Dans l’asile, la vie tourne vite au cauchemar. Les soldats tirent à vue, il faut enterrer les cadavres. La nourriture manque, les gens se soulagent dans les couloirs, le manque d’hygiène est total, l’air fétide et irrespirable. Un groupe de truands se constitue en bande et fait régner la terreur. Ils contrôlent l’accès à la nourriture et se font payer par une rafle générale de tout ce que les détenus avaient emmené avec eux, puis réclament que les femmes soient mises, par roulement, à leur disposition.

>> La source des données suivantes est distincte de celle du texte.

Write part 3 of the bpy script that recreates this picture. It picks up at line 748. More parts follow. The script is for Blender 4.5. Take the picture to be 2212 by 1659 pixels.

Dans cet enfer, se trouve un ange, la femme du médecin. Lorsqu’on a embarqué son mari pour la quarantaine, elle a simplement déclaré qu’elle était aveugle, elle aussi. Mystérieusement, elle n’est pas atteinte par la contagion, peut-être, dira-t-elle, parce qu’il fallait que quelqu’un voie de ses yeux l’abjection. Elle voit son mari coucher avec la jeune aux lunettes noires et son attitude est de miséricorde. Pour que le groupe d’enfermés puisse obtenir de la nourriture, elle se porte volontaire pour subir le viol des truands. Une femme meurt sous cette violence : elle se procure de l’eau, et le corps de la morte et de ces femmes humiliées n’a jamais été aussi propre. Pour venger l’outrage et sauver le groupe, elle plante des ciseaux dans la gorge du chef de bande, et plus tard mettra le feu au refuge des truands. Elle souffre de remords, aimerait parfois devenir elle-même aveugle, semblable aux autres.

L’incendie libère le groupe. Il découvre que les soldats sont partis, puis que la ville entière, couverte d’immondices, est parcourue de bandes d’aveugles en recherche d’un appartement à squatter pour la nuit et d’un peu de nourriture à grappiller. Dans ce désastre, la femme du médecin organise la survie. Face à la pénurie d’eau, elle profite d’une longue averse pour laver le linge sur le balcon de son appartement. La femme du premier aveugle et la jeune aux lunettes noires la rejoignent et les trois femmes, nues, se lavent dans la pluie et retrouvent, pour un instant, une pureté miraculeuse.

Le livre de José Saramago est écrit dans une prose scintillante, parfois d’une brutalité proche de l’obscénité, quelquefois  cruelle dans la dérision, souvent admirable de tendresse.

Cette parabole d’une humanité incapable de voir, et livrée à une anarchie sans espoir, trouve ces jours-ci sa correspondance dans l’actualité. Le journal Le Monde décrivait ainsi la situation de l’armée d’occupation américaine en Irak après l’invasion : « les rapports avec les Irakiens sont de plus en plus tendus. Très jeunes pour la plupart, dans l’incertitude de leur date de retour au pays, les soldats américains se considèrent dans un environnement a priori hostile et agissent en conséquence : pas de contacts avec la population hormis de rares exceptions ; patrouilles motorisées dans les rues des villes, le doigt constamment sur la détente, harnachés de lourds équipements qui, par 50ºC, ne les rend que plus nerveux. A mesure que se multiplient les attentats contre eux, ces militaires deviennent plus brutaux à l’égard de la population. Il n’est pratiquement pas de perquisition qui ne se fasse sans violences, au moins verbales, accentuant le sentiment d’humiliation des irakiens. »

Soldats, violences, anarchie, disparition des services publics, humiliation. La parabole de Saramago sur la cécité n’est pas loin. L’humanité a besoin d’anges qui voient. D’urgence.